Fast-growing species are expected to be more plastic in their growth and more responsive to resource-rich patches than slower-growing species (Campbell and Grime 1989; Crick and Grime 1987). In a greenhouse experiment of limited duration, slow growth rate might also constrain foraging: even if fast-growing and slow-growing species had the same potential foraging scale or precision, slow-growing species might not be able to fully express that potential in the time available. For example, Aanderud et al. (2003) found that fast-growing species had greater root foraging precision, but that precision did not differ among species when relative growth rate was controlled for by harvesting species at a common size. In this study, neither potential effect of growth rate on foraging was observed: RGR was unrelated to foraging scale, precision, or rate.

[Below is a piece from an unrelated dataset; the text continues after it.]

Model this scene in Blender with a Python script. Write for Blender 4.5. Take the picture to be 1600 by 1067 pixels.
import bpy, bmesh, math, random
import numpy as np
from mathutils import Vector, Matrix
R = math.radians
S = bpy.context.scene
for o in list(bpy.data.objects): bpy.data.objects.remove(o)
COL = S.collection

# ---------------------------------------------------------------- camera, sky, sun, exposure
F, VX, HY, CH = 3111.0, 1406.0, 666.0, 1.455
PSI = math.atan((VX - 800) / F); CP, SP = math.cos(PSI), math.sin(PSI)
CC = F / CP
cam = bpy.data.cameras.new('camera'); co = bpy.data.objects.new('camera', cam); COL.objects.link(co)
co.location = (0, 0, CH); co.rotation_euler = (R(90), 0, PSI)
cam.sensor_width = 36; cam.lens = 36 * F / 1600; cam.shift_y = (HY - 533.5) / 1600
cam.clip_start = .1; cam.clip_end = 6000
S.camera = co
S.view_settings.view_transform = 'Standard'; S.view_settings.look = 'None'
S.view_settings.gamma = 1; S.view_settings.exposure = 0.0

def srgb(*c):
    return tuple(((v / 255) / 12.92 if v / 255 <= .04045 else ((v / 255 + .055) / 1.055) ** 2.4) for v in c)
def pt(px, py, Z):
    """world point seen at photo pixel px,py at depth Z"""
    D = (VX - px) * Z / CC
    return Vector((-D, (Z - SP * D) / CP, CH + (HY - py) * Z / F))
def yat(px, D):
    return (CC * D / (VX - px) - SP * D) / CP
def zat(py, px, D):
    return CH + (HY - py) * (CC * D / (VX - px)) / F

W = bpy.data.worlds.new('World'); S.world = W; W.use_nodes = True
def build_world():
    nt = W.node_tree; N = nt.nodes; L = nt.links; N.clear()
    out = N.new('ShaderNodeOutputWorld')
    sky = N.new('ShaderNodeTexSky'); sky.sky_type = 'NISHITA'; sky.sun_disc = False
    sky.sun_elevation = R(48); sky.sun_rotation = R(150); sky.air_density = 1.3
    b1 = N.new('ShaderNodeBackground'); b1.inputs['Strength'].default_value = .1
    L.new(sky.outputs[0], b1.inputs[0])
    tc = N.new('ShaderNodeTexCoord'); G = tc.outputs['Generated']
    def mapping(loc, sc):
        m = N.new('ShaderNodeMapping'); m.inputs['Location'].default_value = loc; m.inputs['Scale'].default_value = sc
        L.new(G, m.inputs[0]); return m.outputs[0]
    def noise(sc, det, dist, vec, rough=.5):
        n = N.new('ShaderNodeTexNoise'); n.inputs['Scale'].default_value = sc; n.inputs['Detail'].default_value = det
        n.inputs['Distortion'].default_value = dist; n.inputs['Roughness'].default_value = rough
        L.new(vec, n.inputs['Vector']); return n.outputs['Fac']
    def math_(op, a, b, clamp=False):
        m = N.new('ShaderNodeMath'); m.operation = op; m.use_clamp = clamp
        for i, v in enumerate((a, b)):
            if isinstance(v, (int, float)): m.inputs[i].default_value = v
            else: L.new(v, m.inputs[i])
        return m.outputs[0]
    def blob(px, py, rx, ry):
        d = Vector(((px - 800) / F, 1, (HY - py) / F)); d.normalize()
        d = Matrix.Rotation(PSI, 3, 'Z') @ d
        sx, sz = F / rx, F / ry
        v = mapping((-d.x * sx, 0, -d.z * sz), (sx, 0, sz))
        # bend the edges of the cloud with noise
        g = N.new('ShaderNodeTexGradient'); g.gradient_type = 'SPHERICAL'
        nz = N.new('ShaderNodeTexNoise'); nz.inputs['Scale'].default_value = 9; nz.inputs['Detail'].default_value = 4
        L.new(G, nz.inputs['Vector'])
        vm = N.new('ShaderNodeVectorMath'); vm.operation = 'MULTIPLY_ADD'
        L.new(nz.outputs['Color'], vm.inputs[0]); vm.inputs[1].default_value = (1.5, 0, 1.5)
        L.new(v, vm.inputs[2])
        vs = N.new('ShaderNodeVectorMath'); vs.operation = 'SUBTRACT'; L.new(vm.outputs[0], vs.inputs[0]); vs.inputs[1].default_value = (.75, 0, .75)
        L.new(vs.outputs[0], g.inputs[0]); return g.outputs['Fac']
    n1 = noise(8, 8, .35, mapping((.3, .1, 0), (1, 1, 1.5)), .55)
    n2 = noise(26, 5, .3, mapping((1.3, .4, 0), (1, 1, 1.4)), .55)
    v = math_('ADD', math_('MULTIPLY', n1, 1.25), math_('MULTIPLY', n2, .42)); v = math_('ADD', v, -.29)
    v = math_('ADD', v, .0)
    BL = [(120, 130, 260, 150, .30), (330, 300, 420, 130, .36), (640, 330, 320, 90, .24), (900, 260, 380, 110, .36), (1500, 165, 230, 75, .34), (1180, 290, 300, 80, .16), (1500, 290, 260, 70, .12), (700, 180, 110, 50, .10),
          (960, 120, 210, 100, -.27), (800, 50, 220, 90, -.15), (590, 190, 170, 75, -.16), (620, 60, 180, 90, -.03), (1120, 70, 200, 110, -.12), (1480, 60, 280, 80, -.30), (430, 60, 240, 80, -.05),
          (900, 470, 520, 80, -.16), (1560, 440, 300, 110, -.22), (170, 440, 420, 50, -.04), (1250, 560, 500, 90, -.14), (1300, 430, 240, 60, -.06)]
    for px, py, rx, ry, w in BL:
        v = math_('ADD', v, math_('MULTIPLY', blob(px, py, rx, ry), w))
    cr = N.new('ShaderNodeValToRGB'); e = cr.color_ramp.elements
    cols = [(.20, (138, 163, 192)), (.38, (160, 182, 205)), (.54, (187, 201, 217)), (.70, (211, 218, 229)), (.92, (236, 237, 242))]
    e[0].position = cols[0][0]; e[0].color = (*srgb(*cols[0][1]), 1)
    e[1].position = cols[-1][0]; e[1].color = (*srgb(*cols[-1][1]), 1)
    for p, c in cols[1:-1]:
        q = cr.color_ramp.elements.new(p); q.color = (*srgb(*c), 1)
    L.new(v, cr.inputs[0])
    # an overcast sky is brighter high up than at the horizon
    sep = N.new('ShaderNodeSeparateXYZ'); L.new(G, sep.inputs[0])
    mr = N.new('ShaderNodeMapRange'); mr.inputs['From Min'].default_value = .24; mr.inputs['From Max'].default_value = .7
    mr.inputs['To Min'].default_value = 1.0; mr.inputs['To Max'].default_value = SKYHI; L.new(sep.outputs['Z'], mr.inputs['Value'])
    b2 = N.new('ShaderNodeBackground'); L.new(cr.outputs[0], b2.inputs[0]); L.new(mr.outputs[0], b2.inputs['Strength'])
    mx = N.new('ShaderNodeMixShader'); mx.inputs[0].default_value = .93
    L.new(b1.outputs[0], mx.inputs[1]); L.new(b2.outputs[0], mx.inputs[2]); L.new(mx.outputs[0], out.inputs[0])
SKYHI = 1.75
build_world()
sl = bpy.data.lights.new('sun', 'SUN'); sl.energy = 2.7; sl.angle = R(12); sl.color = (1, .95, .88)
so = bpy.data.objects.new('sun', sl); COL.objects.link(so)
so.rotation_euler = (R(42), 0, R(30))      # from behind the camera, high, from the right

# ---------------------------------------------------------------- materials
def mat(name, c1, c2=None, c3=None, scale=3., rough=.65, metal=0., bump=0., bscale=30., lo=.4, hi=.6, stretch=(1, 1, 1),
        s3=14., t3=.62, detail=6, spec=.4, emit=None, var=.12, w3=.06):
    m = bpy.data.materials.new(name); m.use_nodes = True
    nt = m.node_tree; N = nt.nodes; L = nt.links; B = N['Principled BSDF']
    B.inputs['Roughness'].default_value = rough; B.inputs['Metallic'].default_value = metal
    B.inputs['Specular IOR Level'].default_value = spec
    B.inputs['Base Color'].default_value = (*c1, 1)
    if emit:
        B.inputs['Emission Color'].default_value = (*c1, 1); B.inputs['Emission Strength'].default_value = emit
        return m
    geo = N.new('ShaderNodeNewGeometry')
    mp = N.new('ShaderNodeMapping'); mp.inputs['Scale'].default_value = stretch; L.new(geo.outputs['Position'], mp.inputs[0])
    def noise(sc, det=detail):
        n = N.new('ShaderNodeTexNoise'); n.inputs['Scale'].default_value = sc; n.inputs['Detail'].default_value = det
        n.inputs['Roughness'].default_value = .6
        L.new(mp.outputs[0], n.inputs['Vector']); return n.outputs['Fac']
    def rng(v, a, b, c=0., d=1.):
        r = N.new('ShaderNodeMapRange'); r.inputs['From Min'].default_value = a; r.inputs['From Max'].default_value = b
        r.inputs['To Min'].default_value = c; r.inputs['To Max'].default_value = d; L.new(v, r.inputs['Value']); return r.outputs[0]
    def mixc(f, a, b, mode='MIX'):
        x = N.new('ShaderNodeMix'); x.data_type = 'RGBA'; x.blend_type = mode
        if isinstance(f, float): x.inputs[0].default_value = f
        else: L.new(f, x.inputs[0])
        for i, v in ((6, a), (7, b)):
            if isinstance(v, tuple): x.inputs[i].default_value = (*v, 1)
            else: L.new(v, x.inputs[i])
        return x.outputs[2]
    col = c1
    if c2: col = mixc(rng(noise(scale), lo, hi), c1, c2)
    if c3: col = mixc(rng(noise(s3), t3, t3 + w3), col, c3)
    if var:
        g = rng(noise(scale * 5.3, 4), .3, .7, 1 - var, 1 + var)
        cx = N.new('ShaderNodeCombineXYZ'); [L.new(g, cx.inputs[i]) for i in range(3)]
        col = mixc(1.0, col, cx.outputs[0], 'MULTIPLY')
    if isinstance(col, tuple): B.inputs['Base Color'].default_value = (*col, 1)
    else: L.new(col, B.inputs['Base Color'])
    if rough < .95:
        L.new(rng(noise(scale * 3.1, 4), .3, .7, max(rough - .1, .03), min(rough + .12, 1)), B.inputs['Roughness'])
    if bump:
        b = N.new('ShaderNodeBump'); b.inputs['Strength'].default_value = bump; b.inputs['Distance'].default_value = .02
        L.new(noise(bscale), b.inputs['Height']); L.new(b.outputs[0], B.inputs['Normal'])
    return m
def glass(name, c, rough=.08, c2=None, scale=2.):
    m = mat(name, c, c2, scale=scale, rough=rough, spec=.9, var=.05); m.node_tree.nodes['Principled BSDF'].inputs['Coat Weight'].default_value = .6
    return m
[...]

The relationships among the foraging traits provide further insight into the potential effects of those traits on community structure. A trade-off between foraging scale and precision, or between other pairs of traits, could contribute to species coexistence. We found no evidence of such a trade-off, and similar studies examining groups of co-occurring species (Einsmann et al. 1999; Farley and Fitter 1999a) also failed to detect a trade-off between root foraging scale and precision. Campbell et al. (1991), on the other hand, found a trade-off between precision and foraging for eight herbaceous species from a wide range of habitats. Species exclusive to fertile habitats appeared to have high foraging scale, while species typical of infertile habitats foraged more precisely. The conflict between this study and the others might be resolved by considering the groups of species examined. Trade-offs between scale and precision of foraging may contribute to explaining species distributions along environmental gradients (e.g. Campbell et al. 1991), but not coexistence of species in any given environment (e.g. Einsmann et al. 1999; Farley and Fitter 1999a; this study).

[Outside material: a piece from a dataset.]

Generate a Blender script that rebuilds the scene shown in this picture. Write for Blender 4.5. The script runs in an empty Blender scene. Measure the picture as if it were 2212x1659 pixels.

The positive relationships we observed between foraging scale and precision, and between foraging scale and rate, may in fact reduce coexistence by promoting size-asymmetric root competition. If species with an advantage in size also have an advantage in reaching and proliferating roots within, and thus preempting, resource-rich microsites, they may exert a competitive effect disproportionate to their advantage in size. The positive relationships between foraging scale and precision observed here and in other studies (Einsmann et al. 1999; Farley and Fitter 1999a) suggest that size-asymmetric interactions belowground are potentially widespread. Plant size is only one potential component of foraging scale; however, we found that size and foraging scale were closely related. Root biomass was correlated with length of structural roots (Fig. 3) and within each species root biomass and shoot biomass were strongly correlated (0.902>R>0.721), so that both measures of scale are good indicators of plant size.

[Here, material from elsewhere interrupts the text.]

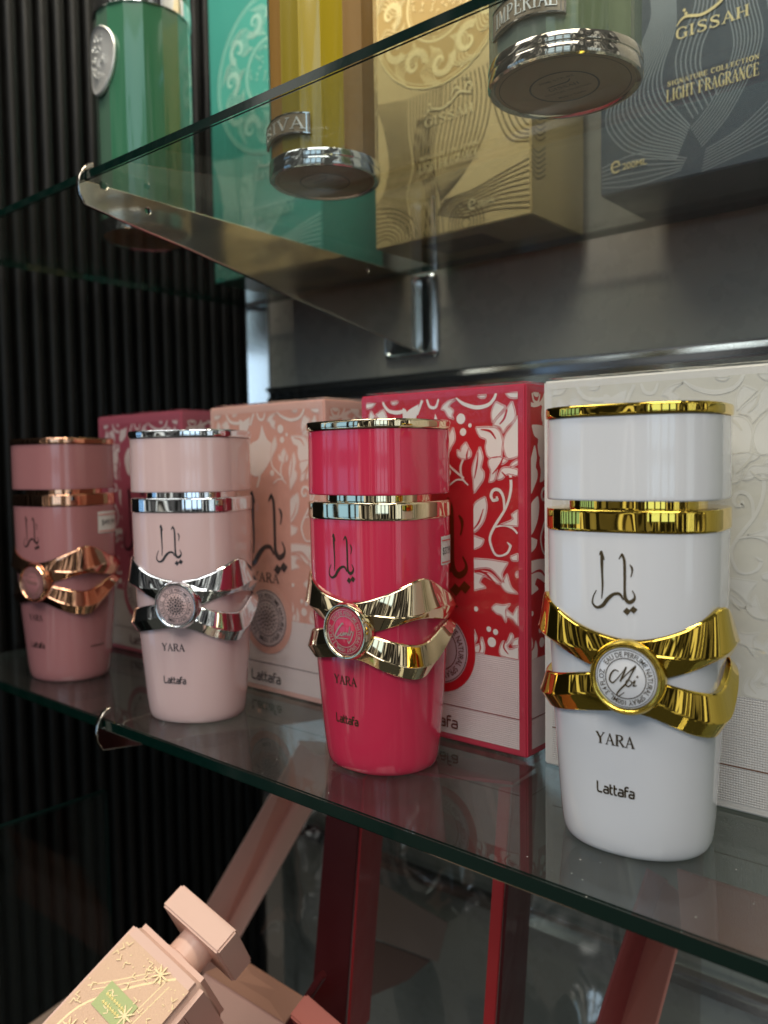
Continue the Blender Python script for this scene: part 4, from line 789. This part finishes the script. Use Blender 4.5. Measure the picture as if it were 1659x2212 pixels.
# clear wrap sheet crumpled behind the boxes
def sheet():
    nx, nz = 90, 90; bul = [(-.514, -.182, .009, .0075), (-.511, -.215, .008, .006), (-.512, -.262, .010, .009), (-.522, -.335, .012, .011), (-.575, -.30, .010, .009), (-.413, -.18, .012, .009), (-.36, -.21, .014, .010), (-.385, -.235, .008, .006), (-.30, -.20, .014, .010), (-.25, -.26, .012, .009)]; rnd = random.Random(4); V = []
    ph = [(rnd.uniform(8, 30), rnd.uniform(4, 14), rnd.uniform(0, 6), rnd.uniform(.001, .004)) for _ in range(12)]
    for j in range(nz + 1):
        for i in range(nx + 1):
            x = -.60 + .42 * i / nx; z = -.38 + .34 * j / nz; y = .500 + .02 * (i / nx)
            for a, b, c, d in ph: y += d * math.sin(a * x * 2 + b * z * 2 + c)
            for gx, gz, gs, ga in bul: y -= 1.25 * ga * math.exp(-((x - gx) ** 2 + ((z - gz) * .6) ** 2) / (2 * gs * gs))
            V.append((x, y, z))
    F = [(j * (nx + 1) + i, j * (nx + 1) + i + 1, (j + 1) * (nx + 1) + i + 1, (j + 1) * (nx + 1) + i) for j in range(nz) for i in range(nx)]
    tag(mesh('plastic_sheet', V, F, film, None, 180), 'crumpled clear plastic sheet hanging behind the red open box', 'plastic wrap')
sheet()
t = empty('mirrored_boxes', (-.36, .46, -.25), label='pale brown panels standing in for mirrored boxes inside the red frame', cat='paper sleeve')  # added panels standing in for boxes reflected behind the frame
z7 = lambda x, y, Y: tuple(at((1100 + x / 1.508) / 1.823, (3000 + y / 1.508) / 1.823, Y))
paper = mat('mirror_image_pale', lin(120, 104, 96), .6, var=.08)
bm = bmesh.new(); quad(bm, *rel(t, [z7(560, 700, .45), z7(1000, 960, .47), z7(940, 1190, .47), z7(520, 1030, .45)]), t=.001, bev=.0001); bm_obj('mirror_panel', bm, paper, t)
bm = bmesh.new(); quad(bm, *rel(t, [z7(520, 1040, .452), z7(900, 1180, .472), z7(760, 1300, .46), z7(480, 1420, .44)]), t=.001, bev=.0001); bm_obj('fold', bm, mat('mirror_image_dark', lin(84, 62, 54), .7), t)
bm = bmesh.new(); box(bm, -.506, -.500, -.1, .298, -.40, -.0835, .0008)
bm.normal_update()
for f in bm.faces: f.material_index = 0 if abs(f.normal.x) > .99 else 1
tag(bm_obj('divider', bm, [glass_dark, mat('dark_glass_edge', (.001, .008, .007, 1), .3)], smooth=40), 'upright dark glass side panel in the shadow at the lower left', 'glass panel')
# slanted bottles
E3 = (RIGHT * -.24 + DOWN * .53 + FWD).normalized(); E1 = (RIGHT - E3 * RIGHT.dot(E3)).normalized(); E2 = (DOWN - E3 * DOWN.dot(E3) - E1 * DOWN.dot(E1)).normalized()
Wv = (E1 * .698 + E2 * .535 + E3 * -.477).normalized()
Lv = (E1 * .650 - E2 * .750 + E3 * .094); Lv = (Lv - Wv * Lv.dot(Wv)).normalized()
Dv = Wv.cross(Lv); Dv = Dv if Dv.dot(FWD) > 0 else -Dv
def frame(o, S):
    M_ = Matrix((Wv, Dv, Lv)).transposed().to_4x4(); M_.translation = o; return M_ @ Matrix.Scale(S, 4)
def slanted(origin, S, body, label, full=True):
    """origin = front left top corner of the body; local x along width, y into depth, z towards the cap; unit = mm"""
    t = bpy.data.objects.new('slanted_bottle', None); sc.collection.objects.link(t); t.empty_display_size = .01
    M_ = Matrix((Wv, Dv, Lv)).transposed().to_4x4(); M_.translation = Vector(origin); t.matrix_world = M_
    tag(t, label, 'perfume bottle', 'slanted bottles under the lower shelf')
    k = S / 1000
    bm = bmesh.new(); box(bm, -4.5 * k, 46.5 * k, 0, 46 * k, -95 * k, 2.5 * k)
    bmesh.ops.bevel(bm, geom=bm.edges[:], offset=4.2 * k, segments=3, affect='EDGES'); bm_obj('body', bm, body, t, 40)
    N_ = 40
    loft('neck', [[(20 * k + r * k * math.cos(2 * math.pi * i / N_), 20 * k + r * k * math.sin(2 * math.pi * i / N_), z * k) for i in range(N_)] for r, z in ((11, 2), (11, 3.5), (9.8, 4), (9.8, 14))], body, t, 40)
    bm = bmesh.new(); box(bm, .5 * k, 40.5 * k, 2 * k, 36 * k, 13 * k, 26 * k, 1.0 * k); bm_obj('cap', bm, body, t, 40)
    if not full: return t
    A = Art(lambda x, y, o: Vector((x * k, -o, y * k)), lift=.00005); A.poly([(-1, -90), (43, -90), (43, -6), (-1, -6)]); A.obj('print_ground', mat('print_ground', lin(214, 178, 150), .42, .1, bump=(900, .0003, .6)), t)
    A = Art(lambda x, y, o: Vector((x * k, -o, y * k)), lift=.0001, step=.000003, clip=(-1, 43, -90, -5))
    A.ribbon([(34, -6, 1), (20, -20, 1), (6, -40, 1), (4, -60, 1)]); 
    for o_ in (0, 3): A.ribbon([(26 + o_, -7, .5), (12 + o_, -22, .5), (2 + o_, -32, .5)]); A.ribbon([(34 - o_, -10, .5), (30 - o_, -50, .5), (26 - o_, -88, .5)])
    rnd = random.Random(11)
    for i in range(170):
        x, y = rnd.uniform(0, 42), rnd.uniform(-80, -8); A.disc(x, y, rnd.uniform(.15, .42), 6)
    for i in range(60):
        x, y = rnd.uniform(0, 42), rnd.uniform(-80, -8); a = rnd.uniform(0, 6.28)
        A.ribbon([(x, y, .4), (x + 2 * math.cos(a), y + 2 * math.sin(a), .5), (x + 3 * math.cos(a + 1), y + 3 * math.sin(a + 1), .3)], 3)
    for cx, cy in ((27, -9), (10, -48), (30, -46), (27, -30)):
        for j in range(8):
            a = j * math.pi / 4; A.ribbon([(cx, cy, .5), (cx + 2.5 * math.cos(a), cy + 2.5 * math.sin(a), .8), (cx + 4.6 * math.cos(a), cy + 4.6 * math.sin(a), .3)], 3)
    A.obj('gold_ornament', mat('leaf_gold', (.78, .62, .36, 1), .38, .45), t)
    A = Art(lambda x, y, o: Vector((x * k, -o, y * k)), lift=.0006, step=.00001); A.poly([(10, -36), (29, -36), (29, -24), (10, -24)]); lb = A.obj('label', mat('label_green', lin(178, 190, 130), .5, .0), t)
    A = Art(lambda x, y, o: Vector((x * k, -o, y * k)), lift=.0008, step=.00001)
    for j, zz_ in enumerate((-29.4, -32.6)):
        x = 12.5 + j
        while x < 26 - j: A.ribbon([(x, zz_ + .2, .4), (x + .5, zz_ + 1.4, .5), (x + .9, zz_, .5), (x + 1.2, zz_ + .9, .4)], 3); x += 1.7
    A.obj('label_print', mat('label_gold', (.6, .5, .2, 1), .35, .8), lb)
    A = Art(lambda x, y, o: Vector((46.5 * k + o, x * k, y * k)), lift=.0001, step=.000003)
    for j in range(6): A.ribbon([(6 + j * 1.6, -14 - j, .35), (36 - j, -14 - j, .35), (36 - j, -60, .35)], 1)
    for j in range(8): A.ribbon([(8 + j, -20 - j * 3, .3), (30, -30 - j * 4, .3)])
    A.obj('side_engraving', mat('engraving', lin(150, 100, 88), .5), t)
    return t
slanted((-.3424, .2181, -.0846), 1.0, mat('peach_plastic', lin(222, 184, 168), .42, coat=.2, coat_rough=.15), 'slanted peach bottle with square cap, gold ornament and green label at the lower left')
slanted((-.3075, .268, -.1525), 1.0, mat('terracotta_plastic', lin(176, 84, 70), .45), 'terracotta capped slanted bottle whose cap top peeks in at the bottom edge', full=False)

Only one study has yet detected size asymmetry in root competition (Rajaniemi 2003). However, many of the experiments showing size symmetry of root competition have used homogenized soil (Newbery and Newman 1978; Weiner et al. 1997; Wilson 1988). Belowground size asymmetry requires small-scale heterogeneity of resources. The importance of soil heterogeneity was confirmed in a study of competition between two grasses in homogeneous and heterogeneous soils (Fransen et al. 2001). Although competition was not restricted to belowground, populations in fine-grained heterogeneous soils (6 cm ×6 cm patches) exhibited greater size inequality, indicative of size-asymmetric interactions, than plants in homogeneous soils or coarse-grained heterogeneous soils (15 cm ×15 cm patches). More work is needed to determine the degree of small-scale resource heterogeneity in the field, to assess the potential importance of belowground size asymmetry in natural plant communities.

Belowground plant interactions can have important effects on individual fitness (e.g., Cahill 1999; Peltzer et al. 1998) and community diversity (Rajaniemi et al. 2003). Species’ strategies for foraging for patchy soil resources will almost certainly prove to be an important component of these higher-level effects.